Candidate labels: ["cleaning products", "refrigerant leak",
                   "ammonia coolant system", "diesel exhaust"]

Top match:       "ammonia coolant system"  (similarity 0.88)
Second match:    "cleaning products"        (similarity 0.54)
Gap:             0.34 — confident result

Semantic summary: Elevated NH3 with low VOC/CO2 ratio aligns with ammonia-based
                  refrigerant systems. Recommend inspection of cooling units in sector 3.
Confidence: 0.82

Cross-modal: image query against olfaction database

Input: Image of a fertilizer storage area (vision embedding).
Database: 50 prior olfaction experiment embeddings from ScentNet field trials.

Top match:  Experiment #12 — outdoor soil nitrogen test (similarity 0.76)
Semantic summary: Visual cues of bagged nitrogen fertilizer align with prior
                  high-NH3 olfaction episodes. Cross-modal alignment strong.
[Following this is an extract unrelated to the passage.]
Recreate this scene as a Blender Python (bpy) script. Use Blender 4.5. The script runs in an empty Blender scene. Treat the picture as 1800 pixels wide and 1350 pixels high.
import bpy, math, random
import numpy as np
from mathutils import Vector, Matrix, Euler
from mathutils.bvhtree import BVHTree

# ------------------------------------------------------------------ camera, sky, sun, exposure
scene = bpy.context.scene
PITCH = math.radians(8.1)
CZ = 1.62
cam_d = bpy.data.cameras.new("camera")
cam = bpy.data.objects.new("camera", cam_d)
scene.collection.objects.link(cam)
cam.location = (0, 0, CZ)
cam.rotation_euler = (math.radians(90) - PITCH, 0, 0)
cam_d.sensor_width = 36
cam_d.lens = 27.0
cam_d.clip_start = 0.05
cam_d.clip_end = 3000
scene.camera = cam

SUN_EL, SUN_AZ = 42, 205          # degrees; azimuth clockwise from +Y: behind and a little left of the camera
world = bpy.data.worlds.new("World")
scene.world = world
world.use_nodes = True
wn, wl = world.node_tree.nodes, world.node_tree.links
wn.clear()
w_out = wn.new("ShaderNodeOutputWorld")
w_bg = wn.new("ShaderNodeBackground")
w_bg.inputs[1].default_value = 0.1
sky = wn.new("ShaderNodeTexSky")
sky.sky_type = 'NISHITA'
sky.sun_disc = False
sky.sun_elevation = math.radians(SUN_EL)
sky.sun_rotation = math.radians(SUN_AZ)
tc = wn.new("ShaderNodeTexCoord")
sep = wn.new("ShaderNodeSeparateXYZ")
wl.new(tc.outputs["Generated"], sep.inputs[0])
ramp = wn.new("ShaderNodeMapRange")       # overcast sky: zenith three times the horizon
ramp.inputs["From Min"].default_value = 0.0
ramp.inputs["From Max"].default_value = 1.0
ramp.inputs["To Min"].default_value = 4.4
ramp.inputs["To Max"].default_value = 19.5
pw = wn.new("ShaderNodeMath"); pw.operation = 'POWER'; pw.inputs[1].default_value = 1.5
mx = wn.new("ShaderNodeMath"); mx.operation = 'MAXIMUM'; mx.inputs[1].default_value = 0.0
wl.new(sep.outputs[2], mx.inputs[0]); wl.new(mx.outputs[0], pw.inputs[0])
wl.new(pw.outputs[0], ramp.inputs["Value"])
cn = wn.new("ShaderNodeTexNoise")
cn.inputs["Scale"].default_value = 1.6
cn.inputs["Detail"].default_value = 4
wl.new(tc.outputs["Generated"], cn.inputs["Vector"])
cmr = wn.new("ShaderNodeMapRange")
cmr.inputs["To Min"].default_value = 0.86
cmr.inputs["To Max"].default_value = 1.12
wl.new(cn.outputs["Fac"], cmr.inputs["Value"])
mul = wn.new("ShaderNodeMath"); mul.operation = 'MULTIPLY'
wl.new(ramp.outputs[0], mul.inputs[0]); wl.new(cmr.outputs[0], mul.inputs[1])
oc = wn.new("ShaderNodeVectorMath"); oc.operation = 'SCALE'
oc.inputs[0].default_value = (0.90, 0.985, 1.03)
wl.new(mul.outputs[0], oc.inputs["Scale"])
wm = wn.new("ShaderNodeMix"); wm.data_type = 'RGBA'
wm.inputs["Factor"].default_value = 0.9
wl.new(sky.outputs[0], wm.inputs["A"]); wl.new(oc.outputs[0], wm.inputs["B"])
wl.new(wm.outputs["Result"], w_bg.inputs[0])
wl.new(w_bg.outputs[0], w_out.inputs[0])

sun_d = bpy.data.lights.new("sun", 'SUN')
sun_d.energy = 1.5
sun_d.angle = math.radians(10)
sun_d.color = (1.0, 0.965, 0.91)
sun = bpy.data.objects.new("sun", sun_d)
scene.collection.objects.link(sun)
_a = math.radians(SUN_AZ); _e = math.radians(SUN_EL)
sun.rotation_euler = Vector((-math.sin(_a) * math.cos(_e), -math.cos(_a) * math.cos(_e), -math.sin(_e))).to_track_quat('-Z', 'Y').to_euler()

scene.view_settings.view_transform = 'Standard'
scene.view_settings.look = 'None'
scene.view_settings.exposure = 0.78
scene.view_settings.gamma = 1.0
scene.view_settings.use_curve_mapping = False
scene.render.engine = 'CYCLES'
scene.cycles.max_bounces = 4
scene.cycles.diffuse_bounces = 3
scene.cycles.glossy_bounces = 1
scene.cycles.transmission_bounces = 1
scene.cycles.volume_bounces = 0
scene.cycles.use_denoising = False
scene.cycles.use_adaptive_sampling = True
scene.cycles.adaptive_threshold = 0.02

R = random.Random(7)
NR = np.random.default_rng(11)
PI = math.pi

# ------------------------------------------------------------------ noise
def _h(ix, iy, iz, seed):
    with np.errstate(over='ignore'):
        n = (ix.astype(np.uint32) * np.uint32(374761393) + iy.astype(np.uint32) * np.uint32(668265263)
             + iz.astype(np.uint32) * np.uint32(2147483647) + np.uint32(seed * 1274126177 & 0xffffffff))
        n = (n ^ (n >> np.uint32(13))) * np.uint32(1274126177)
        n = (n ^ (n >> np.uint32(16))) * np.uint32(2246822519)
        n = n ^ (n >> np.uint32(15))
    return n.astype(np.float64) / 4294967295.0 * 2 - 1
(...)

Zero-shot classification with OVL Classifier

Input: OPU reading with H2S=0.45 ppm, SO2=0.12 ppm, NH3=0.03 ppm.

OVL Classifier output:
  {"hydrogen_sulfide_source": 0.79, "industrial_exhaust": 0.13, "other": 0.08}

Interpretation: High-confidence H2S-linked source. Confidence 0.79 > 0.65 threshold.

Constraints

Similarity ≠ chemical identity — COLIP similarity reflects statistical associations from training data, not analytical GC-MS results. Treat high similarity as a strong hypothesis, not a certified identification.
Always record model name and version — Embedding spaces shift between versions; comparisons across versions are invalid and should be blocked programmatically.
Normalize before external comparisons — All vectors from ScentienceEmbedder.embed() are L2-normalized. If you supply embeddings from an external system, normalize first.
Ambiguity threshold — If top-match similarity < 0.65, or if the gap between first and second match is < 0.10, treat the result as ambiguous. Request additional sensor readings or flag for manual review.
Cross-modal alignment quality varies — Olfaction-to-text alignment is strongest for compound classes present in the ScentNet training corpus. Novel or rare compounds degrade similarity quality.
OVL Classifier vs. Embeddings — Use ovl-classifier for hard classification (class probabilities). Use colip-embeddings-large/small for nearest-neighbor retrieval and semantic ranking tasks.
Edge model accuracy tradeoff — COLIP Embeddings Small sacrifices accuracy for size. For safety-critical detection tasks, validate against Large before deploying Small on-device.
Training data bias — All COLIP models inherit biases from the ScentNet dataset. Performance on out-of-distribution chemical environments (novel compounds, unusual mixtures) is less reliable and requires human validation.